*DATA SECTION*:
————————

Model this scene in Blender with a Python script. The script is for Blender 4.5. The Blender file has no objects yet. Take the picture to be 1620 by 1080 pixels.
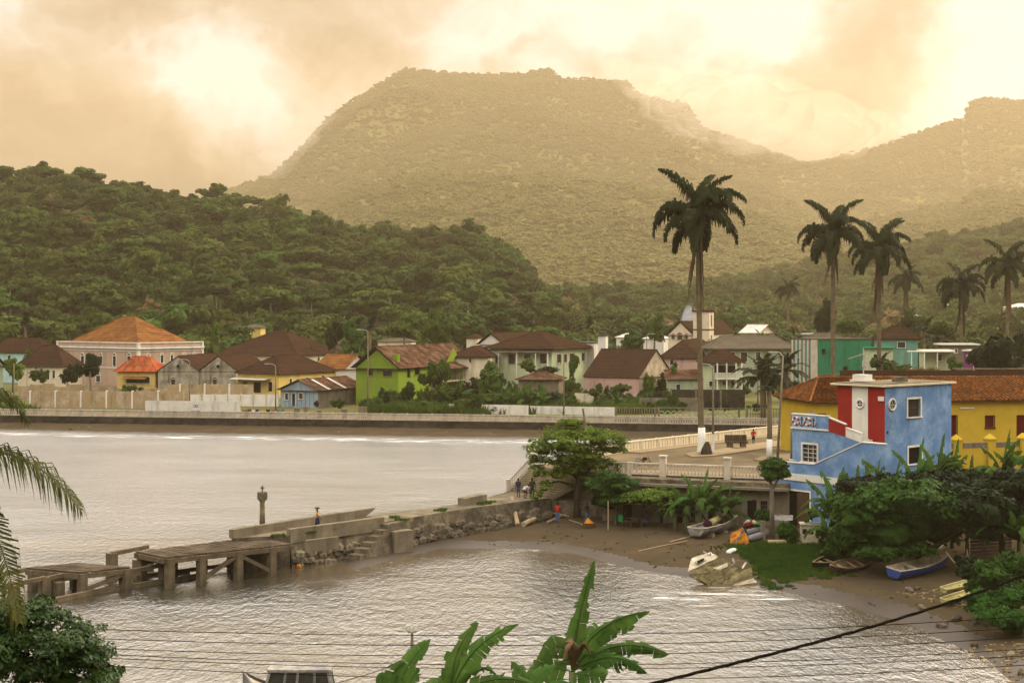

————————

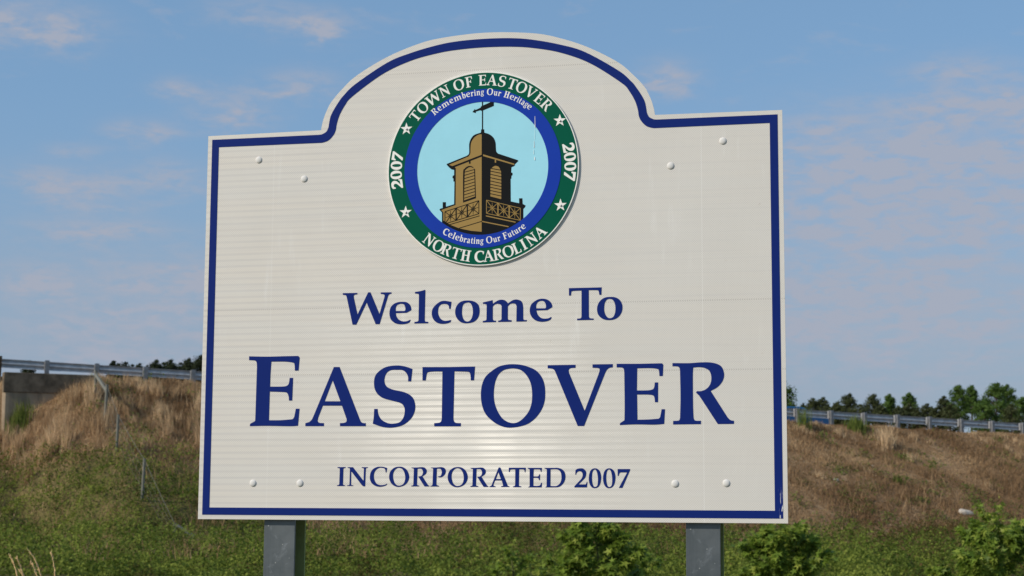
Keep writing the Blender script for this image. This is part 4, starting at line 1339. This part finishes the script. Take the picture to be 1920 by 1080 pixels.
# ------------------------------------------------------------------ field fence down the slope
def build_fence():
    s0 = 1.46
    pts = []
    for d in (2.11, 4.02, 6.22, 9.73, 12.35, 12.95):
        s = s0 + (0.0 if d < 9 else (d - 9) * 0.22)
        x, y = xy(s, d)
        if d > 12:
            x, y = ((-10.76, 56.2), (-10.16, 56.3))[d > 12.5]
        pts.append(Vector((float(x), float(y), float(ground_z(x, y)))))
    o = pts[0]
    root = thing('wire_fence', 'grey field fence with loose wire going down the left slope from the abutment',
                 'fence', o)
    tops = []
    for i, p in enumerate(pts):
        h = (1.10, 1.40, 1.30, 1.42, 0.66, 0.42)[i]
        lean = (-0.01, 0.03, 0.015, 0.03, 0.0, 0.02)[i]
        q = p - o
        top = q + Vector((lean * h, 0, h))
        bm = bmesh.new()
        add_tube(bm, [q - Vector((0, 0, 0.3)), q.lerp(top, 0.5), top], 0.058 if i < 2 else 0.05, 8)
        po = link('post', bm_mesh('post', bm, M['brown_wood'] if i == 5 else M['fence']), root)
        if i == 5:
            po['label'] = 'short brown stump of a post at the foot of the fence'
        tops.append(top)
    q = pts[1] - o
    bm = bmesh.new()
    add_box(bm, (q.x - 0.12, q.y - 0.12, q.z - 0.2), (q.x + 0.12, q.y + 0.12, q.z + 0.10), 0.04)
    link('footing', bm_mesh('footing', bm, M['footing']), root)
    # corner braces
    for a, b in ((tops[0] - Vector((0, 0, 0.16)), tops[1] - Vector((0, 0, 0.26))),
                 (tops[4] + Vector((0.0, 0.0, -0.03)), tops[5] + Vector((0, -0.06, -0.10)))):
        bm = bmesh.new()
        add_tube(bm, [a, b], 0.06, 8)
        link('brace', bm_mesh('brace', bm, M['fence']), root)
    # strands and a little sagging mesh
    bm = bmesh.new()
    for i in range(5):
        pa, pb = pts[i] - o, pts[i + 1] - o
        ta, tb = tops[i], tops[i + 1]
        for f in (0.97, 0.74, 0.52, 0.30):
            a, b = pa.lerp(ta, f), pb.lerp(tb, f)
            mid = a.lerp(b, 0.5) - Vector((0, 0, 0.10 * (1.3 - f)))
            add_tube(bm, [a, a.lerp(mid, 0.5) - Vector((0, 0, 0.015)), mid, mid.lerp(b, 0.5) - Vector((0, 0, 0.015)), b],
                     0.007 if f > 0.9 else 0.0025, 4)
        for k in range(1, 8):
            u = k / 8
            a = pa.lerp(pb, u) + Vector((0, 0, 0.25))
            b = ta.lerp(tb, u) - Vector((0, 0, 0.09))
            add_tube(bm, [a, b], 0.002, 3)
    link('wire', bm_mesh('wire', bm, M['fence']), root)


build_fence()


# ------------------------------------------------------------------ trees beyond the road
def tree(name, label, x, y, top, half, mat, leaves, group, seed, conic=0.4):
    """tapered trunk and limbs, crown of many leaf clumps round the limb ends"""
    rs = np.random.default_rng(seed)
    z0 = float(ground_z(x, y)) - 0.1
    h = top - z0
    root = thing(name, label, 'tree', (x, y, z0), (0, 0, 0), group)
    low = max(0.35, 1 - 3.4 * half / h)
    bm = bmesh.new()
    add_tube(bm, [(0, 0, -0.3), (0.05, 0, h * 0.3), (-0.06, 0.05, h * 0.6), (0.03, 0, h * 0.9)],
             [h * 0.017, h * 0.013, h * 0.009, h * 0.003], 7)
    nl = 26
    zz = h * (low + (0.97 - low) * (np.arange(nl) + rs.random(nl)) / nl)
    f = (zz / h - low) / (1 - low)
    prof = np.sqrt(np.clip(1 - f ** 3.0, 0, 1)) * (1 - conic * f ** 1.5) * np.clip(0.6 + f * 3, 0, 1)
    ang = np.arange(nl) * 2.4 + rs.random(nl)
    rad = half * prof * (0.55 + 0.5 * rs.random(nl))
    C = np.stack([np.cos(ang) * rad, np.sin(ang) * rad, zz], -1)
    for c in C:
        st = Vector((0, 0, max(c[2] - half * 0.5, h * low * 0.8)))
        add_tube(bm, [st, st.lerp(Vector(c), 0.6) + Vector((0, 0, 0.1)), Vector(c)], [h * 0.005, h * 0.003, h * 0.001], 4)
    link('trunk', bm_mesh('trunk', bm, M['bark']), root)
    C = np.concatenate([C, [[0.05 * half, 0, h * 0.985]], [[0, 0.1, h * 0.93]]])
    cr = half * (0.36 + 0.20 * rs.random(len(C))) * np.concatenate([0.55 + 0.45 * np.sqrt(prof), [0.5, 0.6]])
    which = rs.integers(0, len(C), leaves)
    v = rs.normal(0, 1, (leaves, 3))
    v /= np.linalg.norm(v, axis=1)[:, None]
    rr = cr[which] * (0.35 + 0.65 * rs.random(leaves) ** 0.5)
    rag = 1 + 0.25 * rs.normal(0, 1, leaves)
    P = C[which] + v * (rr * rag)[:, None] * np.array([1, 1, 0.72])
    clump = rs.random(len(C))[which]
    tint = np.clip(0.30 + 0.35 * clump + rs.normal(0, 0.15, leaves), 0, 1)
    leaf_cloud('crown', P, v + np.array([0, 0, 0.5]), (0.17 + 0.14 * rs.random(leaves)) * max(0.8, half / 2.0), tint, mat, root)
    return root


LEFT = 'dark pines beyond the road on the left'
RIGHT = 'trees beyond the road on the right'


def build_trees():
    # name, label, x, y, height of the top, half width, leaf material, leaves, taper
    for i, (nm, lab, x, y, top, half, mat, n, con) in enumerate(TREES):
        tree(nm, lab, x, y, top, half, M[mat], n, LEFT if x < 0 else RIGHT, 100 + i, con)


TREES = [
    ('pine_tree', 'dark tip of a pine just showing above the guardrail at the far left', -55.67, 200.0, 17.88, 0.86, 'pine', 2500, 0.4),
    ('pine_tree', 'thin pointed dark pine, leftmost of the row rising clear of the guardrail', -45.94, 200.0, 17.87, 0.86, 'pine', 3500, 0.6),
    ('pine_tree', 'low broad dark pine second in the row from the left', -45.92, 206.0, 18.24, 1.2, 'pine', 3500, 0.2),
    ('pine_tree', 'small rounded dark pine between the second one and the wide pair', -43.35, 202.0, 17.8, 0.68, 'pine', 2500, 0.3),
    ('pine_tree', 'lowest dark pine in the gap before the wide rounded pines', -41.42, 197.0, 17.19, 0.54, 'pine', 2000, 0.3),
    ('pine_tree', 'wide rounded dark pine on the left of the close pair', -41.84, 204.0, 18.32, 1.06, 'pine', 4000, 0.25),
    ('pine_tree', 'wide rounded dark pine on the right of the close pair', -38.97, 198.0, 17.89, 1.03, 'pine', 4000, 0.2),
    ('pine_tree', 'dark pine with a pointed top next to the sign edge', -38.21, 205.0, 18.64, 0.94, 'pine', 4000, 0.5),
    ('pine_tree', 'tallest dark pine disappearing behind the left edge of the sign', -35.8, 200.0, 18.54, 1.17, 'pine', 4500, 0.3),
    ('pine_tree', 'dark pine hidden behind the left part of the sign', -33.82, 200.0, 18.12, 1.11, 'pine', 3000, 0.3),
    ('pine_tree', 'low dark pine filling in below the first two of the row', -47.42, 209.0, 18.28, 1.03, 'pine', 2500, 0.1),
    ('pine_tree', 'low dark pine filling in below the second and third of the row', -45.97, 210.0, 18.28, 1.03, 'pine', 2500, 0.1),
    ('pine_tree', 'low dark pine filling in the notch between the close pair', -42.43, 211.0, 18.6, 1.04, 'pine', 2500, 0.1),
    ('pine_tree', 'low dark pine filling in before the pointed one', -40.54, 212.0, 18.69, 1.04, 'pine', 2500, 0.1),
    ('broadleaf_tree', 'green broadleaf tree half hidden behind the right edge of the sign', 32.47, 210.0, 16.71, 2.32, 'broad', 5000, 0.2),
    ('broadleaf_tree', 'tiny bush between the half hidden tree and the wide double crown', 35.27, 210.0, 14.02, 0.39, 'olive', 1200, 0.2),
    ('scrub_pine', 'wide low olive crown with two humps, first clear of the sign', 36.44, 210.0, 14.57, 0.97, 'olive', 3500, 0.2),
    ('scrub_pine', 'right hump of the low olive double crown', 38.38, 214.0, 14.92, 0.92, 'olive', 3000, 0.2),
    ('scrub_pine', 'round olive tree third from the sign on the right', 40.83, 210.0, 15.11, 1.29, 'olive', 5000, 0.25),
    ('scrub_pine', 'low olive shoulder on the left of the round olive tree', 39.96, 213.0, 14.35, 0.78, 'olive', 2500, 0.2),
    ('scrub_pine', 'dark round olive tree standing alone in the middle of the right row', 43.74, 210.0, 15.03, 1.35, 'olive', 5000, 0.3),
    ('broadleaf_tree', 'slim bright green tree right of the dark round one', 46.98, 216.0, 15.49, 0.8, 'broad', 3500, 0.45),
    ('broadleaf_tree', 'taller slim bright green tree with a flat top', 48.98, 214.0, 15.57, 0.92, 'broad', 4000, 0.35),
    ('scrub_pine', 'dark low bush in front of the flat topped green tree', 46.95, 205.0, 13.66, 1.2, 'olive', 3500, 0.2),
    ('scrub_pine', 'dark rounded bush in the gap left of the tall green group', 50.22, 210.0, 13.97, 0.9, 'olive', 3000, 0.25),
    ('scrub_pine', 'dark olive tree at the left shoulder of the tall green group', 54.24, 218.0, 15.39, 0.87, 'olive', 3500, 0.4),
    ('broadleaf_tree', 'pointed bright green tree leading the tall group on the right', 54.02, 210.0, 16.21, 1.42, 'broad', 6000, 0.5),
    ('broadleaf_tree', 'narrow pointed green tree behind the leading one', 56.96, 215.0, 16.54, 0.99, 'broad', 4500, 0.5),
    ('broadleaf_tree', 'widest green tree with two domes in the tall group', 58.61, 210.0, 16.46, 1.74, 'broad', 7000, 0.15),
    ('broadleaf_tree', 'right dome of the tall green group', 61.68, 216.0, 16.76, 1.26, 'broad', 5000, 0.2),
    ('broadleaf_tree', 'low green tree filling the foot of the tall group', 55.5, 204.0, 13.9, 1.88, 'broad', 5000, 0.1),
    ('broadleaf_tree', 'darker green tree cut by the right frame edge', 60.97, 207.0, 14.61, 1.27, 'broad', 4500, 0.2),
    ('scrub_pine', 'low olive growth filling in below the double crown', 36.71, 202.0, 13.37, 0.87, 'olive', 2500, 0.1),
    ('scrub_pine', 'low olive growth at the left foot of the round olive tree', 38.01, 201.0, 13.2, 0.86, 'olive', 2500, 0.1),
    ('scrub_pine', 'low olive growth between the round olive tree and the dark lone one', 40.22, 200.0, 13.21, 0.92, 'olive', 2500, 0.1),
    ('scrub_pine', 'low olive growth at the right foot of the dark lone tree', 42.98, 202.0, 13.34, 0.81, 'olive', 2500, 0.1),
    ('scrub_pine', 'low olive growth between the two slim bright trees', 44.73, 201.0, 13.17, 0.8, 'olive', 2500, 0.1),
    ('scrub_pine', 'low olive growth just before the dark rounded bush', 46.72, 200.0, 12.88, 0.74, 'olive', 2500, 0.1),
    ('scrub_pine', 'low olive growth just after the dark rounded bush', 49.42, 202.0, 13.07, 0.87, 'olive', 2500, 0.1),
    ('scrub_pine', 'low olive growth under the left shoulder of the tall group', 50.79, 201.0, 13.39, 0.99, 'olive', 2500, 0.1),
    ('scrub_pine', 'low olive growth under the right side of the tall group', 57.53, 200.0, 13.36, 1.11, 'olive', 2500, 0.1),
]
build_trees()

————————

Using the records above, copy every line that has the word "this" in it.

*RESPONSE BELOW*:
Model this scene in Blender with a Python script. The script is for Blender 4.5. The Blender file has no objects yet. Take the picture to be 1620 by 1080 pixels.
Keep writing the Blender script for this image. This is part 4, starting at line 1339. This part finishes the script. Take the picture to be 1920 by 1080 pixels.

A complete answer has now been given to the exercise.